Standing Off to the Side

I’ve been back into my novel again for the first serious work since February, reading the first 50,000 words over again to re-learn the characters and their struggles and their hopes. There are some lumpy spots, probably one vestigial scene that needs to be cut away, but in large strokes, it’s a good story.

I’ve arrived now at the frontier, at the place where the crisis will be foregrounded and then resolved. I don’t yet know how it will play out, or which direction the resolution will take them. I have to let that happen, I can’t make it be one way or another. I’ve painted the circumstance in which they find themselves, and it’ll be up to them to negotiate that terrain, and one another.

As part of letting go of that control, I’ve spent the past couple of days writing from the point of view of someone who had not yet had much of a role, though she’s about to. I had to understand what this opposing force wants, in order to understand how she’ll act. I understand Kurt and Megan, I understand their adopted daughter Sarasa. But Sarasa’s mother is back to reclaim her daughter, after eight years of silence, and I needed to understand this pending conflict from her point of view. I need to presume that she’s an honorable person who wants to recover her family, who “wants the best” for her daughter, and is utterly uncertain what “the best” would be. What has she been through in her decade of separation from her daughter, in the eight years since she’s even been able to communicate with her?

This material will never make it into the book. But it was necessary work to understand why Svara would come forward at this point and ask for the return of her now-teenaged daughter. It makes the problem matter even more; as Hegel said, the nature of tragedy is right versus right.
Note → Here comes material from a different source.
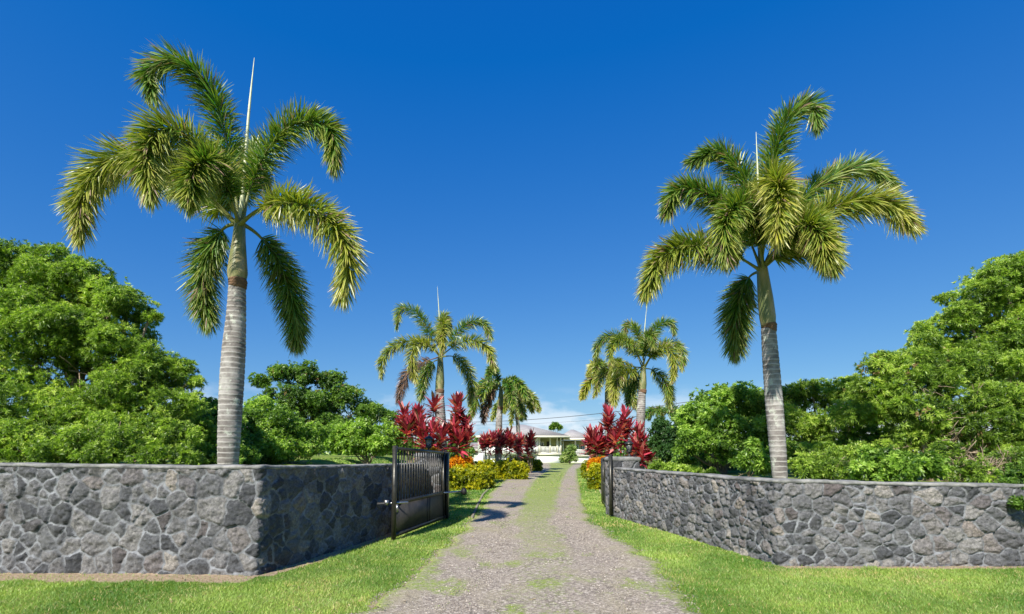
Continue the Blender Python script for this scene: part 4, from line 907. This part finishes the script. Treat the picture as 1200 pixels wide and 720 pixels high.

When I write nonfiction, I do way more interviews than I’ll ever be able to use. Partly that’s because I never know who’ll say something particularly illuminating. But partly it’s because the tone of those conversations bleeds a little emotional charge into everything else. I expected my adjunct correspondents to be angry, to be resentful. And they were, a little. But I didn’t expect the despair. And that despair, that sense that we all know what could be but never will, lent its tint to the flat white of the data. The unused words from those interviews are not “on the cutting room floor.” They are infused through every paragraph of the book.

Likewise, Svara’s testimony to me through the past two days, though it will not be tied into the book verbatim, will change the color of the conflict, will make it richer and less transparent. We learn so much through unnecessary work; through it, we become receptive to meaning.